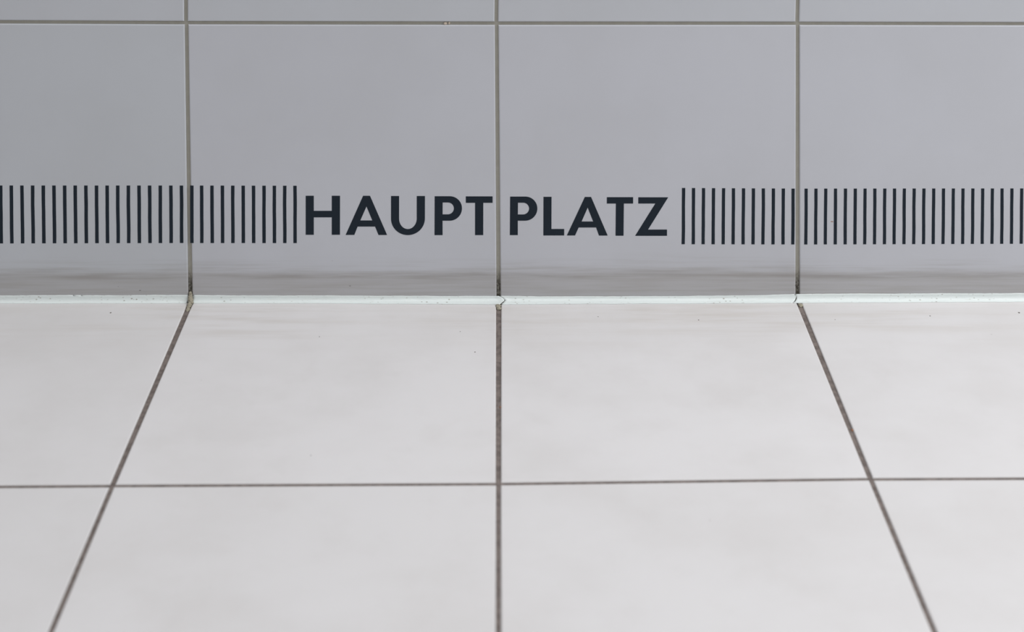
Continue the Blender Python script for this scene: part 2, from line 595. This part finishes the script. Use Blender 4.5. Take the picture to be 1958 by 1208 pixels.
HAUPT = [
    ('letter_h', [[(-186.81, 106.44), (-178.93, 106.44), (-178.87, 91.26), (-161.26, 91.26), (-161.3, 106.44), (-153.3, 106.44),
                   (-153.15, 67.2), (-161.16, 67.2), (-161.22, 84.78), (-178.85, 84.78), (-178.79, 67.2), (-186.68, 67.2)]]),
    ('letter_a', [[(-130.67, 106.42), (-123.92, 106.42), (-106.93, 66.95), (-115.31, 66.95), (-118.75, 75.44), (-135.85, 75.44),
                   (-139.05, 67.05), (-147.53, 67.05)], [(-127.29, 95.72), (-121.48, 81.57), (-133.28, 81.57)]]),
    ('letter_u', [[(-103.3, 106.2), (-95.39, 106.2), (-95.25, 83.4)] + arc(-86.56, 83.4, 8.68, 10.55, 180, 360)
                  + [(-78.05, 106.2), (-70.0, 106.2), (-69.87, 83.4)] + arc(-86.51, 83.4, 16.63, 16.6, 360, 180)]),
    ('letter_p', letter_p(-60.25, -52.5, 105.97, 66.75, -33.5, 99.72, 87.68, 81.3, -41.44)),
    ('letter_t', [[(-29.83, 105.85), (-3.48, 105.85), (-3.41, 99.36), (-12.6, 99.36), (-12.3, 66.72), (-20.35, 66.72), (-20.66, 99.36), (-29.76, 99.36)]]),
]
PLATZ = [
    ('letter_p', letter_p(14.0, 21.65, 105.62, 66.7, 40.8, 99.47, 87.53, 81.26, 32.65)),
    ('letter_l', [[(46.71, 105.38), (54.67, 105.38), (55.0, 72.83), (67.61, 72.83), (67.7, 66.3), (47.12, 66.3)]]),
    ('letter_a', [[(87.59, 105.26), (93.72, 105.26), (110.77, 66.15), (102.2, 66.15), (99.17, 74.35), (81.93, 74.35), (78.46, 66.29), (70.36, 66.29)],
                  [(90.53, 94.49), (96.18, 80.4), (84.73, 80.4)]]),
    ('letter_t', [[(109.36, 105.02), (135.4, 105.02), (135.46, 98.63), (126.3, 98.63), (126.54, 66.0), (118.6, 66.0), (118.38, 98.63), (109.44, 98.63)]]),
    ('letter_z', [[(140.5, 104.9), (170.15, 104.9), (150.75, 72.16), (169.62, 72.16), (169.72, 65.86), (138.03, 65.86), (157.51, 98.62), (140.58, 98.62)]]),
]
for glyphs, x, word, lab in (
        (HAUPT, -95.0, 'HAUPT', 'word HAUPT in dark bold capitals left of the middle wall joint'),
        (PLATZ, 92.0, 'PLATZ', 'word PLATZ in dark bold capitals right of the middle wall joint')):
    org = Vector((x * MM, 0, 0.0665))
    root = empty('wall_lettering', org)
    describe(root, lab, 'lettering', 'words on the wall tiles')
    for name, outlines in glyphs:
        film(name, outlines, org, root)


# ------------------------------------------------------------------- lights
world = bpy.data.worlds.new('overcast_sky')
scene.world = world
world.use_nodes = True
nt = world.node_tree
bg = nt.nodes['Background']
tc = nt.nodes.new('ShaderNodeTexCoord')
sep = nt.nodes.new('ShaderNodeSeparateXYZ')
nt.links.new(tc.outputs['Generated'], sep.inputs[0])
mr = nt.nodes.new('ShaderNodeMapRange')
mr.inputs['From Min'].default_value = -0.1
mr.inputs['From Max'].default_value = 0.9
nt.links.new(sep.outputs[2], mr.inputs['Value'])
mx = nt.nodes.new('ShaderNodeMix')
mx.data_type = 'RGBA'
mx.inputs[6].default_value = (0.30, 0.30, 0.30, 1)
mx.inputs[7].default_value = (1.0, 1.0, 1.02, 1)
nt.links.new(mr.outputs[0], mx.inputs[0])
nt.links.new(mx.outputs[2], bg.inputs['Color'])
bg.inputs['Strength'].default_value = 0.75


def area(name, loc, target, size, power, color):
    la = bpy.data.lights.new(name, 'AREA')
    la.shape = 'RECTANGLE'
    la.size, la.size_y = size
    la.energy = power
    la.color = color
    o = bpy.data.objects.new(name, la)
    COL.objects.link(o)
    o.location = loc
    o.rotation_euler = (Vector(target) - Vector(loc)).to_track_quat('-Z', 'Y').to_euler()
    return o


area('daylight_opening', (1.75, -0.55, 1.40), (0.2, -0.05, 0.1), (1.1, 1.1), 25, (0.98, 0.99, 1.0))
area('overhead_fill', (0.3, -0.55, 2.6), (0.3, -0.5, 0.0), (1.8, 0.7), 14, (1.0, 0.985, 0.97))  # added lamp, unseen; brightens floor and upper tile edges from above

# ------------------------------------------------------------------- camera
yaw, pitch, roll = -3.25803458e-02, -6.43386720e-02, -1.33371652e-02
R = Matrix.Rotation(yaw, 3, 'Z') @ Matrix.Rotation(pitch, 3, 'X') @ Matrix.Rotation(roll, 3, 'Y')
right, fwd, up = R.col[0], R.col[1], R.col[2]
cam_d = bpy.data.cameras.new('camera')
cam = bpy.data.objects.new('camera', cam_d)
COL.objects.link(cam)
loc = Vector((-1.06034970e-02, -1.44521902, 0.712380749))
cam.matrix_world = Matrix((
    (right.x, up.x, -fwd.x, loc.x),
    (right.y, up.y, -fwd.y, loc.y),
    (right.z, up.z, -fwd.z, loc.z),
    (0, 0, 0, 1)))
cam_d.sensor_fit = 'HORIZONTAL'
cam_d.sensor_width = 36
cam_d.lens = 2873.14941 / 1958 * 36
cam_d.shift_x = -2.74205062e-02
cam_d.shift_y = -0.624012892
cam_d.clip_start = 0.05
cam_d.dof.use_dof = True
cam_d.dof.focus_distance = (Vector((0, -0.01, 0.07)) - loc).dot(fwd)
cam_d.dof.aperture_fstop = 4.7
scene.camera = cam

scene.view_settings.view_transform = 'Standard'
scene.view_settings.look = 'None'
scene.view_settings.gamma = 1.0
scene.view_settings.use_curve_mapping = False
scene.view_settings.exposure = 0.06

▶ _Stated problem_:
Word for word, quote the full listing, omitting every picture.

▶ _The solution_:
Continue the Blender Python script for this scene: part 2, from line 595. This part finishes the script. Use Blender 4.5. Take the picture to be 1958 by 1208 pixels.
HAUPT = [
    ('letter_h', [[(-186.81, 106.44), (-178.93, 106.44), (-178.87, 91.26), (-161.26, 91.26), (-161.3, 106.44), (-153.3, 106.44),
                   (-153.15, 67.2), (-161.16, 67.2), (-161.22, 84.78), (-178.85, 84.78), (-178.79, 67.2), (-186.68, 67.2)]]),
    ('letter_a', [[(-130.67, 106.42), (-123.92, 106.42), (-106.93, 66.95), (-115.31, 66.95), (-118.75, 75.44), (-135.85, 75.44),
                   (-139.05, 67.05), (-147.53, 67.05)], [(-127.29, 95.72), (-121.48, 81.57), (-133.28, 81.57)]]),
    ('letter_u', [[(-103.3, 106.2), (-95.39, 106.2), (-95.25, 83.4)] + arc(-86.56, 83.4, 8.68, 10.55, 180, 360)
                  + [(-78.05, 106.2), (-70.0, 106.2), (-69.87, 83.4)] + arc(-86.51, 83.4, 16.63, 16.6, 360, 180)]),
    ('letter_p', letter_p(-60.25, -52.5, 105.97, 66.75, -33.5, 99.72, 87.68, 81.3, -41.44)),
    ('letter_t', [[(-29.83, 105.85), (-3.48, 105.85), (-3.41, 99.36), (-12.6, 99.36), (-12.3, 66.72), (-20.35, 66.72), (-20.66, 99.36), (-29.76, 99.36)]]),
]
PLATZ = [
    ('letter_p', letter_p(14.0, 21.65, 105.62, 66.7, 40.8, 99.47, 87.53, 81.26, 32.65)),
    ('letter_l', [[(46.71, 105.38), (54.67, 105.38), (55.0, 72.83), (67.61, 72.83), (67.7, 66.3), (47.12, 66.3)]]),
    ('letter_a', [[(87.59, 105.26), (93.72, 105.26), (110.77, 66.15), (102.2, 66.15), (99.17, 74.35), (81.93, 74.35), (78.46, 66.29), (70.36, 66.29)],
                  [(90.53, 94.49), (96.18, 80.4), (84.73, 80.4)]]),
    ('letter_t', [[(109.36, 105.02), (135.4, 105.02), (135.46, 98.63), (126.3, 98.63), (126.54, 66.0), (118.6, 66.0), (118.38, 98.63), (109.44, 98.63)]]),
    ('letter_z', [[(140.5, 104.9), (170.15, 104.9), (150.75, 72.16), (169.62, 72.16), (169.72, 65.86), (138.03, 65.86), (157.51, 98.62), (140.58, 98.62)]]),
]
for glyphs, x, word, lab in (
        (HAUPT, -95.0, 'HAUPT', 'word HAUPT in dark bold capitals left of the middle wall joint'),
        (PLATZ, 92.0, 'PLATZ', 'word PLATZ in dark bold capitals right of the middle wall joint')):
    org = Vector((x * MM, 0, 0.0665))
    root = empty('wall_lettering', org)
    describe(root, lab, 'lettering', 'words on the wall tiles')
    for name, outlines in glyphs:
        film(name, outlines, org, root)


# ------------------------------------------------------------------- lights
world = bpy.data.worlds.new('overcast_sky')
scene.world = world
world.use_nodes = True
nt = world.node_tree
bg = nt.nodes['Background']
tc = nt.nodes.new('ShaderNodeTexCoord')
sep = nt.nodes.new('ShaderNodeSeparateXYZ')
nt.links.new(tc.outputs['Generated'], sep.inputs[0])
mr = nt.nodes.new('ShaderNodeMapRange')
mr.inputs['From Min'].default_value = -0.1
mr.inputs['From Max'].default_value = 0.9
nt.links.new(sep.outputs[2], mr.inputs['Value'])
mx = nt.nodes.new('ShaderNodeMix')
mx.data_type = 'RGBA'
mx.inputs[6].default_value = (0.30, 0.30, 0.30, 1)
mx.inputs[7].default_value = (1.0, 1.0, 1.02, 1)
nt.links.new(mr.outputs[0], mx.inputs[0])
nt.links.new(mx.outputs[2], bg.inputs['Color'])
bg.inputs['Strength'].default_value = 0.75


def area(name, loc, target, size, power, color):
    la = bpy.data.lights.new(name, 'AREA')
    la.shape = 'RECTANGLE'
    la.size, la.size_y = size
    la.energy = power
    la.color = color
    o = bpy.data.objects.new(name, la)
    COL.objects.link(o)
    o.location = loc
    o.rotation_euler = (Vector(target) - Vector(loc)).to_track_quat('-Z', 'Y').to_euler()
    return o


area('daylight_opening', (1.75, -0.55, 1.40), (0.2, -0.05, 0.1), (1.1, 1.1), 25, (0.98, 0.99, 1.0))
area('overhead_fill', (0.3, -0.55, 2.6), (0.3, -0.5, 0.0), (1.8, 0.7), 14, (1.0, 0.985, 0.97))  # added lamp, unseen; brightens floor and upper tile edges from above

# ------------------------------------------------------------------- camera
yaw, pitch, roll = -3.25803458e-02, -6.43386720e-02, -1.33371652e-02
R = Matrix.Rotation(yaw, 3, 'Z') @ Matrix.Rotation(pitch, 3, 'X') @ Matrix.Rotation(roll, 3, 'Y')
right, fwd, up = R.col[0], R.col[1], R.col[2]
cam_d = bpy.data.cameras.new('camera')
cam = bpy.data.objects.new('camera', cam_d)
COL.objects.link(cam)
loc = Vector((-1.06034970e-02, -1.44521902, 0.712380749))
cam.matrix_world = Matrix((
    (right.x, up.x, -fwd.x, loc.x),
    (right.y, up.y, -fwd.y, loc.y),
    (right.z, up.z, -fwd.z, loc.z),
    (0, 0, 0, 1)))
cam_d.sensor_fit = 'HORIZONTAL'
cam_d.sensor_width = 36
cam_d.lens = 2873.14941 / 1958 * 36
cam_d.shift_x = -2.74205062e-02
cam_d.shift_y = -0.624012892
cam_d.clip_start = 0.05
cam_d.dof.use_dof = True
cam_d.dof.focus_distance = (Vector((0, -0.01, 0.07)) - loc).dot(fwd)
cam_d.dof.aperture_fstop = 4.7
scene.camera = cam

scene.view_settings.view_transform = 'Standard'
scene.view_settings.look = 'None'
scene.view_settings.gamma = 1.0
scene.view_settings.use_curve_mapping = False
scene.view_settings.exposure = 0.06